May 272014

In my last two posts, I described installing the Microsoft Monitoring Agent and how to enable Visual Studio Application Insights for a web application.

It seems like a lot of work, and as yet you haven’t seen what you gain by installing the agent on your web server and adding a strange configuration file to your web application. You might wonder why you should do all of that.

This is why:


With Visual Studio Application Insights you can see in almost real time how your application is performing. The Application Insights dashboard shows you at a glance what’s going on. It tells you the response time, number of exceptions returned, availability etc. of your application.

From the Application Insights dashboard – which you can customize to your own liking – you can click on all the graphs and counters to see further details about them.


When clicking the Exception Events box in the dashboard above it takes you to the Exception Events page which lists all exceptions your application has generated.


This particular application is quite simple, and has only generated one exception in the last four hours.

By clicking on the exception description below the graph you can see more details about that particular exception:


You can see the entire stack trace with parameter values, member variables etc. And you can download the IntelliTrace if you need to do point in time debugging.


Do you want to know why requests to your web service are slow? Look no further than the Server Performance page in Application Insights.


With a sample time of one minute you can see exactly what your application is doing, and which kinds of external dependencies are consuming time. In the example of my WCF service here, I can see it makes a call to another WCF Server (the purple color on the columns), and those calls apparently take a long time sometimes. If I had instrumented that service with Application Insights, I could gain further knowledge about what it is doing when it is slow to respond.

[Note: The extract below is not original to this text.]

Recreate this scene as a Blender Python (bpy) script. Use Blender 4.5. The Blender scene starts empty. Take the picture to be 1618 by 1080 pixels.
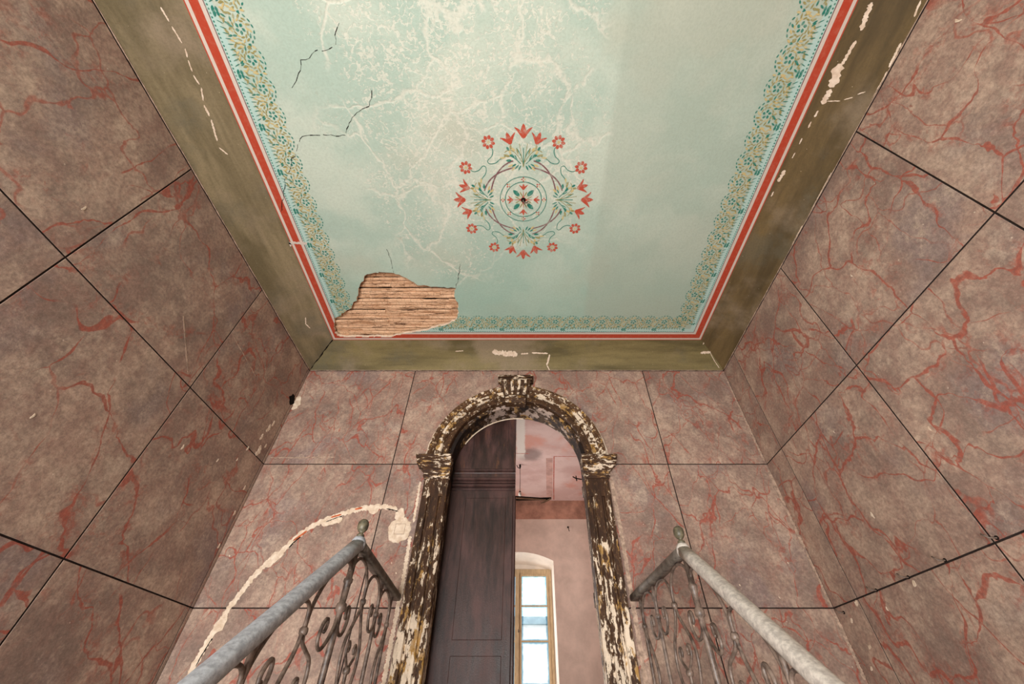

Since I am instrumenting a WCF service which doesn’t use IIS authentication or sessions, I don’t get user counts or page views etc. for free. For that to work, you need to add instrumentation code to your application. I will show that in my next blog post in this series.

Update 2014-09-09: As part of Visual Studio 2013 Update 3, the Application Insights platform is being moved from Visual Studio Online to Microsoft Azure. Microsoft Azure AI is not feature complete yet, so I will wait doing the next blog post until I can utilize the Azure Application Insights.